## START SUPPLIED DATA
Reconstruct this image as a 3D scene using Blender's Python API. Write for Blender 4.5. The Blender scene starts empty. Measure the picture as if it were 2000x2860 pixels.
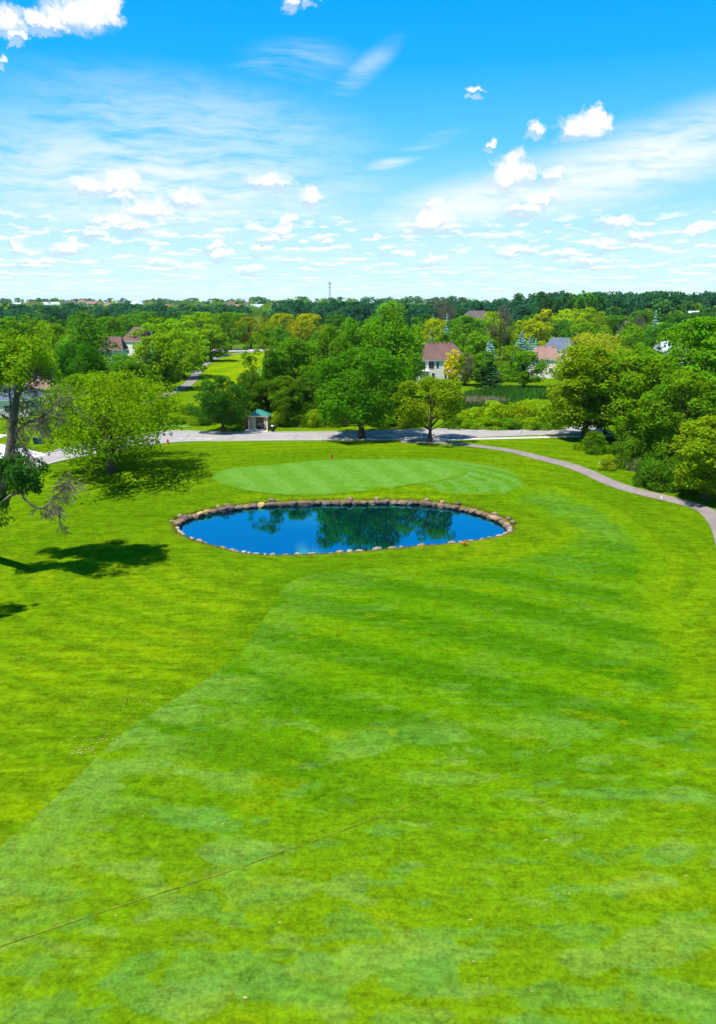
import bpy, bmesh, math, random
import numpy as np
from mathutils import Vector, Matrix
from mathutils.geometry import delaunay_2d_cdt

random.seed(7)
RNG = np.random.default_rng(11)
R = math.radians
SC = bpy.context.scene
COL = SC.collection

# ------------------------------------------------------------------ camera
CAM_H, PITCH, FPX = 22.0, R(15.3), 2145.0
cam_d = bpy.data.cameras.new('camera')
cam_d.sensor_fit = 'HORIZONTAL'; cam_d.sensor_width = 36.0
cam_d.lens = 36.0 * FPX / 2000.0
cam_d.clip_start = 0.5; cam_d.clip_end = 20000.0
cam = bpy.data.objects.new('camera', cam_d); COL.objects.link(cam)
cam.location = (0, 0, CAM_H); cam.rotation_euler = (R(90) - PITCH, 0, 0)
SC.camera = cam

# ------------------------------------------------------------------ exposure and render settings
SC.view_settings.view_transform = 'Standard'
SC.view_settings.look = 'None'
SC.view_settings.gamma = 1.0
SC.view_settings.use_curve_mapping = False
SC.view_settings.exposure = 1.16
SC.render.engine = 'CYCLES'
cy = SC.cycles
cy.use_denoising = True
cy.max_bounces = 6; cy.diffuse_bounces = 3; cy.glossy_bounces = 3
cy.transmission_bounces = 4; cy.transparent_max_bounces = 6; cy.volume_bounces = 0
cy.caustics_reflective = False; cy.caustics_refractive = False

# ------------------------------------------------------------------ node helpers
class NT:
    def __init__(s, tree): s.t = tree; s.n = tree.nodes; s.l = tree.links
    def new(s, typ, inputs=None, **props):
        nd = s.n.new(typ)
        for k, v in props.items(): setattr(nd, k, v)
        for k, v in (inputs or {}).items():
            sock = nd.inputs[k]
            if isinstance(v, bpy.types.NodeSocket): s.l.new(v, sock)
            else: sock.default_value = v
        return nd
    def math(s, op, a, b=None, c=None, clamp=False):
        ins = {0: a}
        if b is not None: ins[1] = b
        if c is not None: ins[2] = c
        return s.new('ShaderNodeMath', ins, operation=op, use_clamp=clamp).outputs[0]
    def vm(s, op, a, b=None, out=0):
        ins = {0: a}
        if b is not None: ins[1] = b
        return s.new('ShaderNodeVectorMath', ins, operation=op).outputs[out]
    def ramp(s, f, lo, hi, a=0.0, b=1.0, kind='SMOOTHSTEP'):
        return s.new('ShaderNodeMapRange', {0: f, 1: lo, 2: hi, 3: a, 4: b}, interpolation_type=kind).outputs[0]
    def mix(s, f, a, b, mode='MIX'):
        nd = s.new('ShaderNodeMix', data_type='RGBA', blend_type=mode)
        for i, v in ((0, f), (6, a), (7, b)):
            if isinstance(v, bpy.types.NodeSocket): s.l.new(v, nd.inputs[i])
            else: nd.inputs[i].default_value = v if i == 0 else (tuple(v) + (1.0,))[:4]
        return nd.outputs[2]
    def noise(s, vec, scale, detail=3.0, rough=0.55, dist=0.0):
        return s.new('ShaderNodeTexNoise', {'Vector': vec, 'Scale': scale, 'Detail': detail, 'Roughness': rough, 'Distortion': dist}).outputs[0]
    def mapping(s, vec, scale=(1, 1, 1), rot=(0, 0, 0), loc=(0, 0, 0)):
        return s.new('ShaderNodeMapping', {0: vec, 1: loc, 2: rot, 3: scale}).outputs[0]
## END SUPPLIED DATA
STATED GOAL: From the first line above through the line containing "cy.caustics_reflective = False;", copy everything exactly, without the pictures.

EXPECTED OUTPUT:
Reconstruct this image as a 3D scene using Blender's Python API. Write for Blender 4.5. The Blender scene starts empty. Measure the picture as if it were 2000x2860 pixels.
import bpy, bmesh, math, random
import numpy as np
from mathutils import Vector, Matrix
from mathutils.geometry import delaunay_2d_cdt

random.seed(7)
RNG = np.random.default_rng(11)
R = math.radians
SC = bpy.context.scene
COL = SC.collection

# ------------------------------------------------------------------ camera
CAM_H, PITCH, FPX = 22.0, R(15.3), 2145.0
cam_d = bpy.data.cameras.new('camera')
cam_d.sensor_fit = 'HORIZONTAL'; cam_d.sensor_width = 36.0
cam_d.lens = 36.0 * FPX / 2000.0
cam_d.clip_start = 0.5; cam_d.clip_end = 20000.0
cam = bpy.data.objects.new('camera', cam_d); COL.objects.link(cam)
cam.location = (0, 0, CAM_H); cam.rotation_euler = (R(90) - PITCH, 0, 0)
SC.camera = cam

# ------------------------------------------------------------------ exposure and render settings
SC.view_settings.view_transform = 'Standard'
SC.view_settings.look = 'None'
SC.view_settings.gamma = 1.0
SC.view_settings.use_curve_mapping = False
SC.view_settings.exposure = 1.16
SC.render.engine = 'CYCLES'
cy = SC.cycles
cy.use_denoising = True
cy.max_bounces = 6; cy.diffuse_bounces = 3; cy.glossy_bounces = 3
cy.transmission_bounces = 4; cy.transparent_max_bounces = 6; cy.volume_bounces = 0
cy.caustics_reflective = False; cy.caustics_refractive = False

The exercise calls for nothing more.